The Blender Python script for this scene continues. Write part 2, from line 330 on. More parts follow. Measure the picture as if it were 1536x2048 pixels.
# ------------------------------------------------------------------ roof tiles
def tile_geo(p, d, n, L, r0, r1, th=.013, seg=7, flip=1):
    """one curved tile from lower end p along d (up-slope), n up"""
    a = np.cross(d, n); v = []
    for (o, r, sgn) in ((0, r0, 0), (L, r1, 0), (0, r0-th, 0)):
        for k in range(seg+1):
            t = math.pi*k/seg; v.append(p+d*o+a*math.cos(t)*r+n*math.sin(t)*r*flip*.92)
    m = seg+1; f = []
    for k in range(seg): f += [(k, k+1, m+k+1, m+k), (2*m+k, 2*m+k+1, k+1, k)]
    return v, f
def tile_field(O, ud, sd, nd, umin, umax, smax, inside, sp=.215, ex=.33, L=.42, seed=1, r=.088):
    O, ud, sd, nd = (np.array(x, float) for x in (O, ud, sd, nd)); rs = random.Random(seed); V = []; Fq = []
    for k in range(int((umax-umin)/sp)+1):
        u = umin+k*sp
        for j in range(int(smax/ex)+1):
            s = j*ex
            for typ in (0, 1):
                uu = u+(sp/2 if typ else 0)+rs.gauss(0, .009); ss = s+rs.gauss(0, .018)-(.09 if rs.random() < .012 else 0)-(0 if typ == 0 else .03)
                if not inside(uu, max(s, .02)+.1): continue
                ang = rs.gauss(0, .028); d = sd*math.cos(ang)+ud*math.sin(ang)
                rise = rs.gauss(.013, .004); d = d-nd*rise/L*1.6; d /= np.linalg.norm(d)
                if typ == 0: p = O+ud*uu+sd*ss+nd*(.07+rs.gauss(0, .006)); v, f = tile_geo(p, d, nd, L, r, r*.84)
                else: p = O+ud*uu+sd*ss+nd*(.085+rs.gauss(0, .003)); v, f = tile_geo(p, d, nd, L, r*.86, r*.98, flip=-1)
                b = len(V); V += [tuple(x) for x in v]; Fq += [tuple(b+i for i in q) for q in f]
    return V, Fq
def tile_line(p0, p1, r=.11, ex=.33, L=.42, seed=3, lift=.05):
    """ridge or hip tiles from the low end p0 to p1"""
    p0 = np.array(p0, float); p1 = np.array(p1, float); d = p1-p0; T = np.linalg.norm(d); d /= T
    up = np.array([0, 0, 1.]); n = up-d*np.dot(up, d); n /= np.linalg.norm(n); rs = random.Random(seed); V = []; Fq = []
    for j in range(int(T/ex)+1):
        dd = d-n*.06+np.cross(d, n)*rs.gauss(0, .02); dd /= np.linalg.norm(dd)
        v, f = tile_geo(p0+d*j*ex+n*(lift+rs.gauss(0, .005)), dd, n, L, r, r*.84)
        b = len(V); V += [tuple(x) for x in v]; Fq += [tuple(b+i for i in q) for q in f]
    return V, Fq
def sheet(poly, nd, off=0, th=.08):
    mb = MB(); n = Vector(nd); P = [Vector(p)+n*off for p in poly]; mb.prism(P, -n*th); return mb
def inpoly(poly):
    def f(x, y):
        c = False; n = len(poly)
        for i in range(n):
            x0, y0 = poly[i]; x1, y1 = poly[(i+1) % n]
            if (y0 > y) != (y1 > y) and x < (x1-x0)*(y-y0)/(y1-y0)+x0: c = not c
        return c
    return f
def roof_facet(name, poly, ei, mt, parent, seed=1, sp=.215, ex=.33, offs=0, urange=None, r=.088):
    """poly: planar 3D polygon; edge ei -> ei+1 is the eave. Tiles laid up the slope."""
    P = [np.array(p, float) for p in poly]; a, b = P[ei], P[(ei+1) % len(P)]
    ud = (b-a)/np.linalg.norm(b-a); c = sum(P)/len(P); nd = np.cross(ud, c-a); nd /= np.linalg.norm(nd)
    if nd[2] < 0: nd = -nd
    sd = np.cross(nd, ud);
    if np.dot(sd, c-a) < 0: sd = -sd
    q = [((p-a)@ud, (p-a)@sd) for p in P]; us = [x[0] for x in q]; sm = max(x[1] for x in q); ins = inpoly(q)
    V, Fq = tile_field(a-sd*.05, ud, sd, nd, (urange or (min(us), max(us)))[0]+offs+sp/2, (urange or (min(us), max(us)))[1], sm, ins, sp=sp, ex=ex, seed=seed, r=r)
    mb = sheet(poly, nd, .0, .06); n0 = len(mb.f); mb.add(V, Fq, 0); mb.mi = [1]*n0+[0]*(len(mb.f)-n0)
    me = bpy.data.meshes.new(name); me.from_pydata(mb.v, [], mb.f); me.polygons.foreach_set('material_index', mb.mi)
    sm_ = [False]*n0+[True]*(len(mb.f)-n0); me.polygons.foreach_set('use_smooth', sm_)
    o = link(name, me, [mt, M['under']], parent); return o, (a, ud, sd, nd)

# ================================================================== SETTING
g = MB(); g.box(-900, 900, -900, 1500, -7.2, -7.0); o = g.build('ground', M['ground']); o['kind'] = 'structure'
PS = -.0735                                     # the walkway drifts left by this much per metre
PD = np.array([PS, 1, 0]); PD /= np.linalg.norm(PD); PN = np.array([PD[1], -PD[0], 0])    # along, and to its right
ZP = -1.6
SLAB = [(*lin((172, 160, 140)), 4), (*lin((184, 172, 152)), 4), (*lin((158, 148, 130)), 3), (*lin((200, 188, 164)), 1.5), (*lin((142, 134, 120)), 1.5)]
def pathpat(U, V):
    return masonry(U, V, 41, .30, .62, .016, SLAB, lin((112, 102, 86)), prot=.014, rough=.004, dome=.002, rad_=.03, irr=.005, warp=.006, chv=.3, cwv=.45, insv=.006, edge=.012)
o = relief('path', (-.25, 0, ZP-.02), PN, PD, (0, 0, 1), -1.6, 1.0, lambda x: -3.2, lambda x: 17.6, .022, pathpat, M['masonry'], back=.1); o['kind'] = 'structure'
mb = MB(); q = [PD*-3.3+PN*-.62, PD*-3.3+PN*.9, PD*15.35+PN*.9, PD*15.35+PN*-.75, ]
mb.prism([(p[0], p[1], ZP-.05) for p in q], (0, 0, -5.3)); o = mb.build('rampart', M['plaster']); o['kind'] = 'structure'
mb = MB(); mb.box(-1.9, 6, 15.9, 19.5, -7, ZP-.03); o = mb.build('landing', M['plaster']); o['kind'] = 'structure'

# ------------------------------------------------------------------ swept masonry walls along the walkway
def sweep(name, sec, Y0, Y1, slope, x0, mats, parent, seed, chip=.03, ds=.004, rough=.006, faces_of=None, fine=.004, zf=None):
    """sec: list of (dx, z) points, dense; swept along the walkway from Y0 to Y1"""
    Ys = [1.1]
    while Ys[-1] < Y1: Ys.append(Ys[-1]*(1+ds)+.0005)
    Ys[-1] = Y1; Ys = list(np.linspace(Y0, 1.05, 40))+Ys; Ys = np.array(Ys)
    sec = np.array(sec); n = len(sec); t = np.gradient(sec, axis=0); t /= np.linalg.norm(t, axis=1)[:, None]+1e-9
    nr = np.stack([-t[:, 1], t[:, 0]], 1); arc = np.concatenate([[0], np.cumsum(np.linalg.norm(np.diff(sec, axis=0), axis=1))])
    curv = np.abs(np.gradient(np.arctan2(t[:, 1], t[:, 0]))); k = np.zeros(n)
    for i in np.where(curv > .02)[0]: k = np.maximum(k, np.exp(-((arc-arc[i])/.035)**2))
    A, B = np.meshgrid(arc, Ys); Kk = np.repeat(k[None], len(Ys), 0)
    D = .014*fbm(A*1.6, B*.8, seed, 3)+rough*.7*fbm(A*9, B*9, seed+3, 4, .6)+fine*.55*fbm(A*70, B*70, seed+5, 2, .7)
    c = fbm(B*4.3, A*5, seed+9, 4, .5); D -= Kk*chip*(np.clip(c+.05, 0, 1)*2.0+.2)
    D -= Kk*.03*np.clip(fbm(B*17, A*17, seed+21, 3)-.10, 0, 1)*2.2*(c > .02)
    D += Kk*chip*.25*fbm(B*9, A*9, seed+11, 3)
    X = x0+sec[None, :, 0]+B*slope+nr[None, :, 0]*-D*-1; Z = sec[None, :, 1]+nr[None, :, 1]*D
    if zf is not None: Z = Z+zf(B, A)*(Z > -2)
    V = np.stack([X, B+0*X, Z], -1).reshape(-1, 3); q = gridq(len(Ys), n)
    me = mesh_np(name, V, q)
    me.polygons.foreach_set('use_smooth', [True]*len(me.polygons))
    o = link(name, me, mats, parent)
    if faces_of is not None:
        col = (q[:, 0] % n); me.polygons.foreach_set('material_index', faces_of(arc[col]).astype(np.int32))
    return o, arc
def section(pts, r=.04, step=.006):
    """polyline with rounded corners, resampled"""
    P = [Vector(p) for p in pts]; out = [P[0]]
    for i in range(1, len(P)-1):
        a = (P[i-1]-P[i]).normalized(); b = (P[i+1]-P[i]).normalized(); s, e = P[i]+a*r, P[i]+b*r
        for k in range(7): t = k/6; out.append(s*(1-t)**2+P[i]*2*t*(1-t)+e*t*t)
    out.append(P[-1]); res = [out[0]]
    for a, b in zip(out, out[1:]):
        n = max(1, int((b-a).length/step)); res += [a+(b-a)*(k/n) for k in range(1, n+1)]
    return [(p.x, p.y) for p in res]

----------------

> What to produce: Extract, from the material above, each line holding the word "this".

> Reply:
The Blender Python script for this scene continues. Write part 2, from line 330 on. More parts follow. Measure the picture as if it were 1536x2048 pixels.
PS = -.0735                                     # the walkway drifts left by this much per metre